In the entries below, find the line containing "Write the bpy" and the line containing "S.camera = camo". Copy those two lines and everything between them exactly, without the pictures.

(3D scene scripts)
## Begin
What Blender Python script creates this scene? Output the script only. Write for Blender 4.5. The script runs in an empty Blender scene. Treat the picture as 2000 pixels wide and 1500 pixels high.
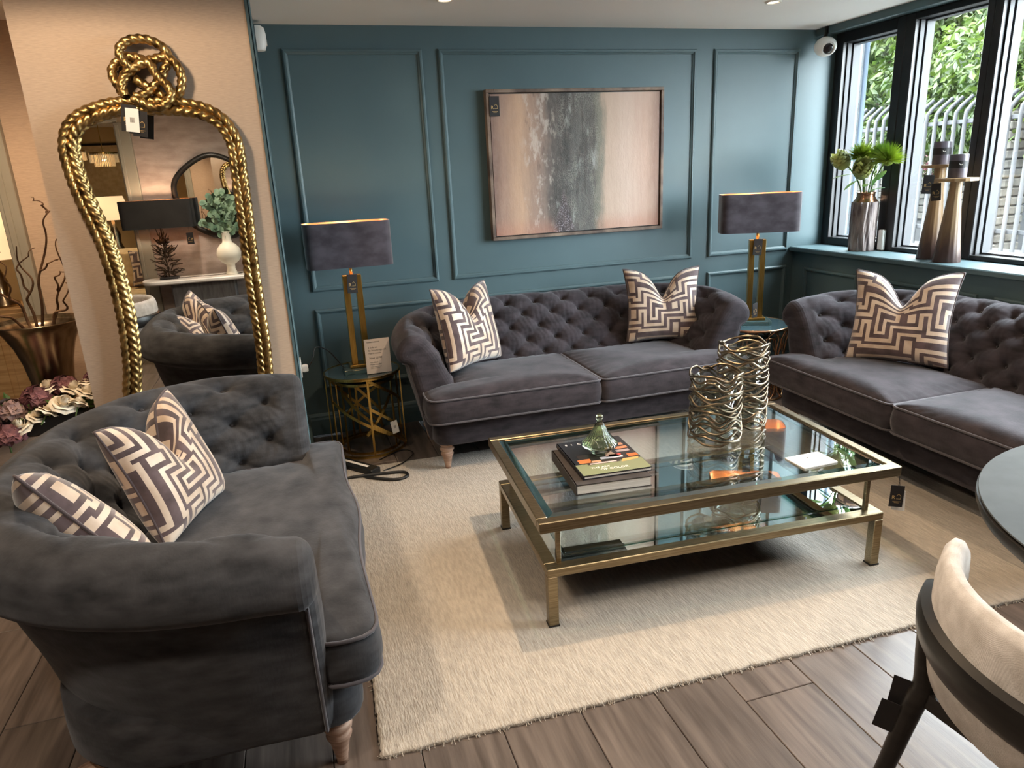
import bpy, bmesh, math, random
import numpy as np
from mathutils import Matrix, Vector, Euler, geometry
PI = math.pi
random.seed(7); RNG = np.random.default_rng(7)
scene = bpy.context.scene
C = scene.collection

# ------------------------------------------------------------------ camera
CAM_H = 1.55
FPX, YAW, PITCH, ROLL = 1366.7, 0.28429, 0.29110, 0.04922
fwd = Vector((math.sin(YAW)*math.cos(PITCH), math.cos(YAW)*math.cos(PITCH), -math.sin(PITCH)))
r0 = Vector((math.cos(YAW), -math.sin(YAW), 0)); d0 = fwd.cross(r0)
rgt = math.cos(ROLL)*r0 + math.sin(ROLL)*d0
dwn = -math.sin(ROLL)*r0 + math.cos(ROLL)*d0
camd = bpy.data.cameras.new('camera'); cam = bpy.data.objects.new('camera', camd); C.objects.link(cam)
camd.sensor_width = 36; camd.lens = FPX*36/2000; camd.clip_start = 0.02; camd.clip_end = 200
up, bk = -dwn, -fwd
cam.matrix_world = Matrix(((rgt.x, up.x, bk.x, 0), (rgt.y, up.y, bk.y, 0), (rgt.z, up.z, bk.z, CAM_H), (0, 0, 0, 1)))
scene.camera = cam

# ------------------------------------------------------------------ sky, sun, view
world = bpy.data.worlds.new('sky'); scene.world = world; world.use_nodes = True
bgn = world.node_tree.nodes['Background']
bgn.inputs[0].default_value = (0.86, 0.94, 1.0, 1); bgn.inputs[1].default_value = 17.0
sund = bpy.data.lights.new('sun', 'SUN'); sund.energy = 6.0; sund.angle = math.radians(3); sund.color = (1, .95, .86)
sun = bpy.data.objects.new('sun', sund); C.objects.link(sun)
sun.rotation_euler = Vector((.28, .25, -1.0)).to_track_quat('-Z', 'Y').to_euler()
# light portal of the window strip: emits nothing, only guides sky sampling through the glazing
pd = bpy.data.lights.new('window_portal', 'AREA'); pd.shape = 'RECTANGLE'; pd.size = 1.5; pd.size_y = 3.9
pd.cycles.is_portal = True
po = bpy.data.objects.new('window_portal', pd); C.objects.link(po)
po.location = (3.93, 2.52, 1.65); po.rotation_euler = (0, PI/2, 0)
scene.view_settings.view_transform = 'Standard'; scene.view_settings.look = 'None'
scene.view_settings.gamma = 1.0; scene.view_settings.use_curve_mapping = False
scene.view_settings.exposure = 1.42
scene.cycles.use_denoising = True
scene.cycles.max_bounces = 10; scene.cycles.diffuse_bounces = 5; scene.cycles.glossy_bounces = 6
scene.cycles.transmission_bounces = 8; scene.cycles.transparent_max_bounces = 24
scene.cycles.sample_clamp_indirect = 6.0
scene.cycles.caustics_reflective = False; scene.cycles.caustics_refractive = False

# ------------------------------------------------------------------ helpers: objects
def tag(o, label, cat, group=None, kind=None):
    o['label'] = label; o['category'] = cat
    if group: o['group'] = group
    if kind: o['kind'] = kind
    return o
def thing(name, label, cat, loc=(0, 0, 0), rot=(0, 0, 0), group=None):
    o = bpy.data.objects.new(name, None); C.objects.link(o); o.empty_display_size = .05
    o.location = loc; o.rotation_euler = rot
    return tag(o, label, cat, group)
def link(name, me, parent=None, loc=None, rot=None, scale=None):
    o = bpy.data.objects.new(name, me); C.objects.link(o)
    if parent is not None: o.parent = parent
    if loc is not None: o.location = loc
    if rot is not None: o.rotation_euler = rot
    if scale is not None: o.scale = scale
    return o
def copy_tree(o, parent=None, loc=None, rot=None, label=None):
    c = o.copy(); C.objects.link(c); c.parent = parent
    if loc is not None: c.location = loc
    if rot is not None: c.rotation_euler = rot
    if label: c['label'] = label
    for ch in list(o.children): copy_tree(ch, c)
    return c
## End
## Begin
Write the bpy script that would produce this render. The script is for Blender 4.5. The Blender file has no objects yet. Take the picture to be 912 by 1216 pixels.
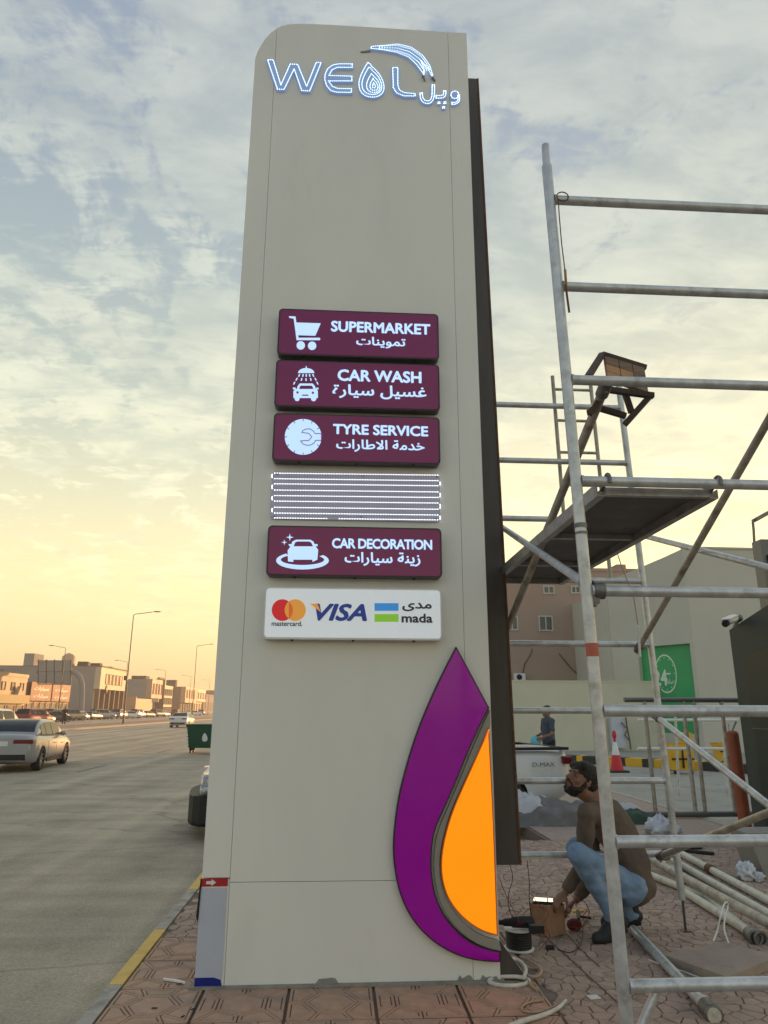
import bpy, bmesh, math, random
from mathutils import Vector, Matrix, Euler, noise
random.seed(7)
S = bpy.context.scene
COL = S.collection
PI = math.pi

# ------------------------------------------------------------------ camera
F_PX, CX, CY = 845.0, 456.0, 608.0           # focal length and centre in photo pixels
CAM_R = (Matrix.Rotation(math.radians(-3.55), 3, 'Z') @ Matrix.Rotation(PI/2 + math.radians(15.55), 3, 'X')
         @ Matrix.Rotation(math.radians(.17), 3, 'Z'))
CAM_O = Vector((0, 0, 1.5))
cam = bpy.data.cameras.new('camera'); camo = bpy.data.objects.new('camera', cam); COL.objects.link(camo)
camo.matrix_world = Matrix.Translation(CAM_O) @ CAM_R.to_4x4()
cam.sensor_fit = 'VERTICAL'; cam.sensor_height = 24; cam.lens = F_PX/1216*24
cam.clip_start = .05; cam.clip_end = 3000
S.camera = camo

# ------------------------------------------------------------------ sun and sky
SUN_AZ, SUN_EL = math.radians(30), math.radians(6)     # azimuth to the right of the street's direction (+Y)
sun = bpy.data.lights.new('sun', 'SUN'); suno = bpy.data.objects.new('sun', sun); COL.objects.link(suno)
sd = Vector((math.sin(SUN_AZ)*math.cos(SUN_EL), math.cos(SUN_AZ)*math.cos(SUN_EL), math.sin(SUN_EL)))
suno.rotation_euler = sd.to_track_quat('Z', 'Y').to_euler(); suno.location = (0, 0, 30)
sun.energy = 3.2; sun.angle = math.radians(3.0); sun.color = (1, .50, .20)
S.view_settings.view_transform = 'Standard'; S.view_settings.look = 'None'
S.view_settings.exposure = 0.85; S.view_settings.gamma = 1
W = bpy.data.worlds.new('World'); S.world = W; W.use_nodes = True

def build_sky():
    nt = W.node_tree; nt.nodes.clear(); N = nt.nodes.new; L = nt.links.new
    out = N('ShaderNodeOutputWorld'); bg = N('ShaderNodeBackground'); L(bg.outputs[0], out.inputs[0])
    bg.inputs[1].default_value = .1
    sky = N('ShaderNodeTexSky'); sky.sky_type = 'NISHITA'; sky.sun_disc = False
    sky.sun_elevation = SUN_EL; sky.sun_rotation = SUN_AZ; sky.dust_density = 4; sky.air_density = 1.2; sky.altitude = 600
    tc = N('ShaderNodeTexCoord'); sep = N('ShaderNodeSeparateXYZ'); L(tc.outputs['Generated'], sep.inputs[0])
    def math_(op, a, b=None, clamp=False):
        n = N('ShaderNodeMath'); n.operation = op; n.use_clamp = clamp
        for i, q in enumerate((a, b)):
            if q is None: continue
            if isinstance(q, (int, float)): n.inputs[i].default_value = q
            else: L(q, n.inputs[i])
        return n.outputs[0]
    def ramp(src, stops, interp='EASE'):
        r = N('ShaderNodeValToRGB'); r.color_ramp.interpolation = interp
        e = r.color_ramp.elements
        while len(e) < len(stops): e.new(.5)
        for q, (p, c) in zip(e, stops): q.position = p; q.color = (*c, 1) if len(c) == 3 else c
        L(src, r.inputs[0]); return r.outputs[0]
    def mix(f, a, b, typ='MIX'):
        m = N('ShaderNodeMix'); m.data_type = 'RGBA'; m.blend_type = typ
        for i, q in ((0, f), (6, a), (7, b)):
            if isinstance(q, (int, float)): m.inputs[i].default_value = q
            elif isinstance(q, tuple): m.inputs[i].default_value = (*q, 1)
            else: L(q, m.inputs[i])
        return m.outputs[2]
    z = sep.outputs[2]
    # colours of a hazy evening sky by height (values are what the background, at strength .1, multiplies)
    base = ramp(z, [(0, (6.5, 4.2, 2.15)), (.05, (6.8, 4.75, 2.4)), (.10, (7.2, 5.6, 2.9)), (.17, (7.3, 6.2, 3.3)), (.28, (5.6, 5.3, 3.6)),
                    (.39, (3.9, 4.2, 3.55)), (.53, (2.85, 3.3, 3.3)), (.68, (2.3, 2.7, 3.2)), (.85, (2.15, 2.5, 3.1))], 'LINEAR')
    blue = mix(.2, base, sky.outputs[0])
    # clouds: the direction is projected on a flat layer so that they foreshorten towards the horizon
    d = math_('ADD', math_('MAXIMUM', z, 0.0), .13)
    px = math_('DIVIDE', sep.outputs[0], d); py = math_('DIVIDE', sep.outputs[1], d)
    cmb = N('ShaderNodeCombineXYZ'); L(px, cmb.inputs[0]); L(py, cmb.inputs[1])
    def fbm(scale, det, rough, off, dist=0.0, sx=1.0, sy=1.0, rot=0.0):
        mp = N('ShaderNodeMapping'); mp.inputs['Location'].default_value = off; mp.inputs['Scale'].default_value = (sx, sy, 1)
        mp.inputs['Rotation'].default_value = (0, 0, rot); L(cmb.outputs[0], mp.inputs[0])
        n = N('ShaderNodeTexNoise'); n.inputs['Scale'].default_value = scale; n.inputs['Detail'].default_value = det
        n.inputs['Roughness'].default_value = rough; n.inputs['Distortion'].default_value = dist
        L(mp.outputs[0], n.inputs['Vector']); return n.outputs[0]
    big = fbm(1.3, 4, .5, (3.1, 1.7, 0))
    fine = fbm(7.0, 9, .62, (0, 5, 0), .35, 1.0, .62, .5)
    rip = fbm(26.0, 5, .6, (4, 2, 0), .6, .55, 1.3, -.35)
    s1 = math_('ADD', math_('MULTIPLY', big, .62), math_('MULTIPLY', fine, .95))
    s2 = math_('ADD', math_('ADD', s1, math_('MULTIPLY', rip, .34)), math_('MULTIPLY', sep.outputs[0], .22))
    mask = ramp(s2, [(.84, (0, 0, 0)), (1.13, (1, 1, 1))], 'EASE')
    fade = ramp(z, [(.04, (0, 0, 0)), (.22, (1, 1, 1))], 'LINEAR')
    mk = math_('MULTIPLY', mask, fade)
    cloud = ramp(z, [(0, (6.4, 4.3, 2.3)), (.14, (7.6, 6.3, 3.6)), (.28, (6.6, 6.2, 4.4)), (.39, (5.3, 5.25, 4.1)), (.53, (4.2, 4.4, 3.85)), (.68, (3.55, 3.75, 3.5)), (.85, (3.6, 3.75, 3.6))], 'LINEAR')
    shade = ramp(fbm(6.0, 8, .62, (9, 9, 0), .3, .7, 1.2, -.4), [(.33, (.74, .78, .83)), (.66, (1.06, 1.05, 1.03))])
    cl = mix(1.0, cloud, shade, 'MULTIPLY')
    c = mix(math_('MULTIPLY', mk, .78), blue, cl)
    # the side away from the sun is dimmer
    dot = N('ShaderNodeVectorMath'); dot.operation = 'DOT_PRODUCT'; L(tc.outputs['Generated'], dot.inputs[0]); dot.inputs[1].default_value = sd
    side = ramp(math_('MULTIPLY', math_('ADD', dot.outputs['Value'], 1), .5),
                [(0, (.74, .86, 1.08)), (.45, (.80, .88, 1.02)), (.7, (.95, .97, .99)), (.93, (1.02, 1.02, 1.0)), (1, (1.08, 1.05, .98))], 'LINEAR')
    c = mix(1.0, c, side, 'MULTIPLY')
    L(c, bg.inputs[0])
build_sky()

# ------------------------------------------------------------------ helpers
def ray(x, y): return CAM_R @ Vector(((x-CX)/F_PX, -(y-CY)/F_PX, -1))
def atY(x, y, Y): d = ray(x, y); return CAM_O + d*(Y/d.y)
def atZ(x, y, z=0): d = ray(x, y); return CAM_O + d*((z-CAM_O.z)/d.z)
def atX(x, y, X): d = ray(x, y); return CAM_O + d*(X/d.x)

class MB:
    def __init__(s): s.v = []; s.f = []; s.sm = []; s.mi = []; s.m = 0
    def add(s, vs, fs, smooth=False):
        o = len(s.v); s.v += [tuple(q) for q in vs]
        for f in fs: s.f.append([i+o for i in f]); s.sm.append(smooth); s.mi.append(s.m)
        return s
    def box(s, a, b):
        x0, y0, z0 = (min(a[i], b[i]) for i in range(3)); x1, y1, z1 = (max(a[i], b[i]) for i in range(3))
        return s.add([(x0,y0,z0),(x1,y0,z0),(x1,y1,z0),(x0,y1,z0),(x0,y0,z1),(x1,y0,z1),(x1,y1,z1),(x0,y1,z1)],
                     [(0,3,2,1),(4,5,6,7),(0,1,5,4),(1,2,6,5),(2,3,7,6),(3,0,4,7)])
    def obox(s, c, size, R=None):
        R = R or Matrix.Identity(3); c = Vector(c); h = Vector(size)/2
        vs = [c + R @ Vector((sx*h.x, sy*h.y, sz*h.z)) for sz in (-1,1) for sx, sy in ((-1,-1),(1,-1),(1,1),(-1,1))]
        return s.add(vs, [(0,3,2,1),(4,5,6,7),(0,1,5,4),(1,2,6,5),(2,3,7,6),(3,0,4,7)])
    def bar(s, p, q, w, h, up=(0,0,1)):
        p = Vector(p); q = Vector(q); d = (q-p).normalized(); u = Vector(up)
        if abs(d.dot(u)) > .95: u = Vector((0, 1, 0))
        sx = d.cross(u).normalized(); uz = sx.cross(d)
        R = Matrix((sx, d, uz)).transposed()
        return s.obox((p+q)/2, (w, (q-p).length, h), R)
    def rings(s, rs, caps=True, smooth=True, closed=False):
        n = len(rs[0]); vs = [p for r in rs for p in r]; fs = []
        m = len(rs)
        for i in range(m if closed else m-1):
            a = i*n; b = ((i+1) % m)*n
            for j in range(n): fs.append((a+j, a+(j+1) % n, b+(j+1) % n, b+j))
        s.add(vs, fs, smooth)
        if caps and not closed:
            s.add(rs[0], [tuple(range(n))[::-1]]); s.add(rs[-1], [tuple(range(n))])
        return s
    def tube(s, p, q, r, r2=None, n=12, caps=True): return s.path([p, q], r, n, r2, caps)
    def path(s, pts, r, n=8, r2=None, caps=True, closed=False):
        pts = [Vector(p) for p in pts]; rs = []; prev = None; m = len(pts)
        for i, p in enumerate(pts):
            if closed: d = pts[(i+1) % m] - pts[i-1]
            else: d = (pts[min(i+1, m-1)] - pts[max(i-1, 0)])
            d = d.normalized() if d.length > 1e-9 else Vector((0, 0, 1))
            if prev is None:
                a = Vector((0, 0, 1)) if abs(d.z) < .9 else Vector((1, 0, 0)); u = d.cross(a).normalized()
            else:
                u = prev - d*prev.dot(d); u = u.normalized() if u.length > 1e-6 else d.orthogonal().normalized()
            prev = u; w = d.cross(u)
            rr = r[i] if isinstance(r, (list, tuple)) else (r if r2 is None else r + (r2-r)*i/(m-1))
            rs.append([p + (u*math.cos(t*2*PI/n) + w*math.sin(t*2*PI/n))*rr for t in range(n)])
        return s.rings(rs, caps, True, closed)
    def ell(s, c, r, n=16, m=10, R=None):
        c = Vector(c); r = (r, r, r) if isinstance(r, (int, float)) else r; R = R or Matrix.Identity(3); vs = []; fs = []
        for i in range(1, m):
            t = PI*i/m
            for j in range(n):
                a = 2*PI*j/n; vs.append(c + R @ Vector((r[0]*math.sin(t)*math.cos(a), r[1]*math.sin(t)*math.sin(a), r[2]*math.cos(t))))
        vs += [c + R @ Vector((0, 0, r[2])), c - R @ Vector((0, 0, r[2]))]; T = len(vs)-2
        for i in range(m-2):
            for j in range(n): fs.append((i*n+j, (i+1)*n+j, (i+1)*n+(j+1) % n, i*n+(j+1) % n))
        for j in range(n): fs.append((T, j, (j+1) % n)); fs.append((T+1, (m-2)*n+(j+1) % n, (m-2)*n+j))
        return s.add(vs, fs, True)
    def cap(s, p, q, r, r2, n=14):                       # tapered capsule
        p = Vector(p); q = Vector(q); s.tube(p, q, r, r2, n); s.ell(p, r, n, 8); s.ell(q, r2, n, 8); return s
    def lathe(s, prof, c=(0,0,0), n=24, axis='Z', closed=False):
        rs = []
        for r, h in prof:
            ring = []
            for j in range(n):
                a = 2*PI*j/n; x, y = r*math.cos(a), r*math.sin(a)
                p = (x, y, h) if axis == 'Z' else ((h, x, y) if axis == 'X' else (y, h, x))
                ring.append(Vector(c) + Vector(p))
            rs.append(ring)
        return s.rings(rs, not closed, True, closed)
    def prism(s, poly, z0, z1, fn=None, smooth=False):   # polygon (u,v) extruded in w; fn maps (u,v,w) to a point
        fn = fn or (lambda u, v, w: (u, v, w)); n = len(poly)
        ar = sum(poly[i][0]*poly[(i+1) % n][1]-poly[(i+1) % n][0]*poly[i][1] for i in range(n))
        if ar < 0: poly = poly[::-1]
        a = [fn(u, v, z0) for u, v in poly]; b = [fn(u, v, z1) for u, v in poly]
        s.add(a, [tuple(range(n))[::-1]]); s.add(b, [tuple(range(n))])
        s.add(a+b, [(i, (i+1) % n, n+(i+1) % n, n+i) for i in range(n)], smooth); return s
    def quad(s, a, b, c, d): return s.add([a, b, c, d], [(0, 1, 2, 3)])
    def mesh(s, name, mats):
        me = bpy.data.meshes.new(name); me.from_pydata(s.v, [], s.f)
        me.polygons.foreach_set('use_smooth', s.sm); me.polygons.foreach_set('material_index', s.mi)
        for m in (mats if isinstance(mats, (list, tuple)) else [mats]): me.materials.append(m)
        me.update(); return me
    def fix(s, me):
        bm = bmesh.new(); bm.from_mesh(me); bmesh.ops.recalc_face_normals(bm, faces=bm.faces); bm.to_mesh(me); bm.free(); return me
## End
The answer:
Write the bpy script that would produce this render. The script is for Blender 4.5. The Blender file has no objects yet. Take the picture to be 912 by 1216 pixels.
import bpy, bmesh, math, random
from mathutils import Vector, Matrix, Euler, noise
random.seed(7)
S = bpy.context.scene
COL = S.collection
PI = math.pi

# ------------------------------------------------------------------ camera
F_PX, CX, CY = 845.0, 456.0, 608.0           # focal length and centre in photo pixels
CAM_R = (Matrix.Rotation(math.radians(-3.55), 3, 'Z') @ Matrix.Rotation(PI/2 + math.radians(15.55), 3, 'X')
         @ Matrix.Rotation(math.radians(.17), 3, 'Z'))
CAM_O = Vector((0, 0, 1.5))
cam = bpy.data.cameras.new('camera'); camo = bpy.data.objects.new('camera', cam); COL.objects.link(camo)
camo.matrix_world = Matrix.Translation(CAM_O) @ CAM_R.to_4x4()
cam.sensor_fit = 'VERTICAL'; cam.sensor_height = 24; cam.lens = F_PX/1216*24
cam.clip_start = .05; cam.clip_end = 3000
S.camera = camo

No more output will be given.